» **Exercise task**
Transcribe the listing that follows in full, omitting pictures.

-- BEGIN Data lines --

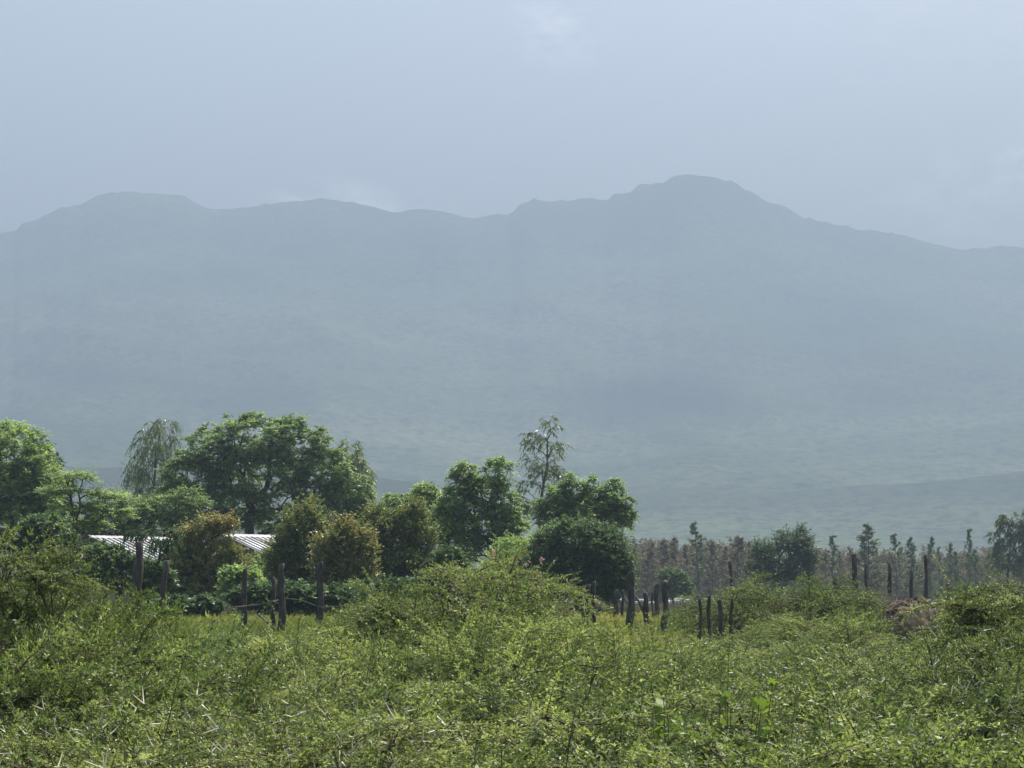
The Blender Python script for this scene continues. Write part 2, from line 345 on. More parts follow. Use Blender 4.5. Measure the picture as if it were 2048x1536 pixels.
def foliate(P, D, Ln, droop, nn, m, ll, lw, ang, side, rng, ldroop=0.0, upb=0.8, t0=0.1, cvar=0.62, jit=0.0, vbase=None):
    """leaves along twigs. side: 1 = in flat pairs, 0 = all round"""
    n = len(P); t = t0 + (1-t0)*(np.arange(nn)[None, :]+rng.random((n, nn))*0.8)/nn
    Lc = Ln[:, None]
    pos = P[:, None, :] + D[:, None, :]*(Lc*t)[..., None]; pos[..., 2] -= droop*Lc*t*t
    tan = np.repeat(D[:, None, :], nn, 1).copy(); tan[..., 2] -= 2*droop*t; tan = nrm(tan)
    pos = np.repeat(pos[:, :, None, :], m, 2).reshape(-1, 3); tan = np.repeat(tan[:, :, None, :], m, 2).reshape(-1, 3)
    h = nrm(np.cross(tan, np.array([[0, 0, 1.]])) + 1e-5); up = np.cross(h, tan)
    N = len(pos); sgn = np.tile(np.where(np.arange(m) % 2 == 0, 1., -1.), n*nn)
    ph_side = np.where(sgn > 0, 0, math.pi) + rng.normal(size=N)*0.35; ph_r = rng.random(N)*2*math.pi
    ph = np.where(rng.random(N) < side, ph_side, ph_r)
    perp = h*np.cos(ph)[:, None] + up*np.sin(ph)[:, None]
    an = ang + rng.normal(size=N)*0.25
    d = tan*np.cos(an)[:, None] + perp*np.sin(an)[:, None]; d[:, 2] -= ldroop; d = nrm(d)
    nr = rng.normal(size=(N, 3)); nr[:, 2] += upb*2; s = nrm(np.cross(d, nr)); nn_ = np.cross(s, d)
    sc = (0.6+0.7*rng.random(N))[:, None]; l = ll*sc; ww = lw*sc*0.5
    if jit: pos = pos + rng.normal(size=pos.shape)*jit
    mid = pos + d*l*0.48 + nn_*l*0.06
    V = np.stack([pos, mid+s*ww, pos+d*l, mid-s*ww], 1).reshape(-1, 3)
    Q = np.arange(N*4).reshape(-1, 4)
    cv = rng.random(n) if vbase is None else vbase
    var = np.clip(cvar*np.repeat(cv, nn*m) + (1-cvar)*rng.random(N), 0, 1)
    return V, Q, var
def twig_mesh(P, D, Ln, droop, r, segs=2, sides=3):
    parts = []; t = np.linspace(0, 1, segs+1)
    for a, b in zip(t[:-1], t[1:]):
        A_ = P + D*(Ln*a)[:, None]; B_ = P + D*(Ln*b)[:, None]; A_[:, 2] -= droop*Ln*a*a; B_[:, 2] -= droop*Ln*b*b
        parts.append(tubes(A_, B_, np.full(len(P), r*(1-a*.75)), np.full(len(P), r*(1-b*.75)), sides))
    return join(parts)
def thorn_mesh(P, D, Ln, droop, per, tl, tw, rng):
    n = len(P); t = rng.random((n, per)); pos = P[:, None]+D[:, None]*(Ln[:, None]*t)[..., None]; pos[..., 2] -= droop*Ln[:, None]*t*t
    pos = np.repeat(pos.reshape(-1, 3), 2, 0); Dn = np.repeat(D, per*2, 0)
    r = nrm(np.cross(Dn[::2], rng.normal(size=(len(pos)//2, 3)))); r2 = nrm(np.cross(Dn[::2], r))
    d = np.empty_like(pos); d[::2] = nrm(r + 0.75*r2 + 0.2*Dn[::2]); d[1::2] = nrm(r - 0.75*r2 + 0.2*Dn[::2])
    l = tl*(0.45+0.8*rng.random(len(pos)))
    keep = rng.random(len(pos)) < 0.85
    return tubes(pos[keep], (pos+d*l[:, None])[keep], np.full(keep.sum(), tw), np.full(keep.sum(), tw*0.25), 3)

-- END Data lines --

» **Completed exercise**
The Blender Python script for this scene continues. Write part 2, from line 345 on. More parts follow. Use Blender 4.5. Measure the picture as if it were 2048x1536 pixels.
def foliate(P, D, Ln, droop, nn, m, ll, lw, ang, side, rng, ldroop=0.0, upb=0.8, t0=0.1, cvar=0.62, jit=0.0, vbase=None):
    """leaves along twigs. side: 1 = in flat pairs, 0 = all round"""
    n = len(P); t = t0 + (1-t0)*(np.arange(nn)[None, :]+rng.random((n, nn))*0.8)/nn
    Lc = Ln[:, None]
    pos = P[:, None, :] + D[:, None, :]*(Lc*t)[..., None]; pos[..., 2] -= droop*Lc*t*t
    tan = np.repeat(D[:, None, :], nn, 1).copy(); tan[..., 2] -= 2*droop*t; tan = nrm(tan)
    pos = np.repeat(pos[:, :, None, :], m, 2).reshape(-1, 3); tan = np.repeat(tan[:, :, None, :], m, 2).reshape(-1, 3)
    h = nrm(np.cross(tan, np.array([[0, 0, 1.]])) + 1e-5); up = np.cross(h, tan)
    N = len(pos); sgn = np.tile(np.where(np.arange(m) % 2 == 0, 1., -1.), n*nn)
    ph_side = np.where(sgn > 0, 0, math.pi) + rng.normal(size=N)*0.35; ph_r = rng.random(N)*2*math.pi
    ph = np.where(rng.random(N) < side, ph_side, ph_r)
    perp = h*np.cos(ph)[:, None] + up*np.sin(ph)[:, None]
    an = ang + rng.normal(size=N)*0.25
    d = tan*np.cos(an)[:, None] + perp*np.sin(an)[:, None]; d[:, 2] -= ldroop; d = nrm(d)
    nr = rng.normal(size=(N, 3)); nr[:, 2] += upb*2; s = nrm(np.cross(d, nr)); nn_ = np.cross(s, d)
    sc = (0.6+0.7*rng.random(N))[:, None]; l = ll*sc; ww = lw*sc*0.5
    if jit: pos = pos + rng.normal(size=pos.shape)*jit
    mid = pos + d*l*0.48 + nn_*l*0.06
    V = np.stack([pos, mid+s*ww, pos+d*l, mid-s*ww], 1).reshape(-1, 3)
    Q = np.arange(N*4).reshape(-1, 4)
    cv = rng.random(n) if vbase is None else vbase
    var = np.clip(cvar*np.repeat(cv, nn*m) + (1-cvar)*rng.random(N), 0, 1)
    return V, Q, var
def twig_mesh(P, D, Ln, droop, r, segs=2, sides=3):
    parts = []; t = np.linspace(0, 1, segs+1)
    for a, b in zip(t[:-1], t[1:]):
        A_ = P + D*(Ln*a)[:, None]; B_ = P + D*(Ln*b)[:, None]; A_[:, 2] -= droop*Ln*a*a; B_[:, 2] -= droop*Ln*b*b
        parts.append(tubes(A_, B_, np.full(len(P), r*(1-a*.75)), np.full(len(P), r*(1-b*.75)), sides))
    return join(parts)
def thorn_mesh(P, D, Ln, droop, per, tl, tw, rng):
    n = len(P); t = rng.random((n, per)); pos = P[:, None]+D[:, None]*(Ln[:, None]*t)[..., None]; pos[..., 2] -= droop*Ln[:, None]*t*t
    pos = np.repeat(pos.reshape(-1, 3), 2, 0); Dn = np.repeat(D, per*2, 0)
    r = nrm(np.cross(Dn[::2], rng.normal(size=(len(pos)//2, 3)))); r2 = nrm(np.cross(Dn[::2], r))
    d = np.empty_like(pos); d[::2] = nrm(r + 0.75*r2 + 0.2*Dn[::2]); d[1::2] = nrm(r - 0.75*r2 + 0.2*Dn[::2])
    l = tl*(0.45+0.8*rng.random(len(pos)))
    keep = rng.random(len(pos)) < 0.85
    return tubes(pos[keep], (pos+d*l[:, None])[keep], np.full(keep.sum(), tw), np.full(keep.sum(), tw*0.25), 3)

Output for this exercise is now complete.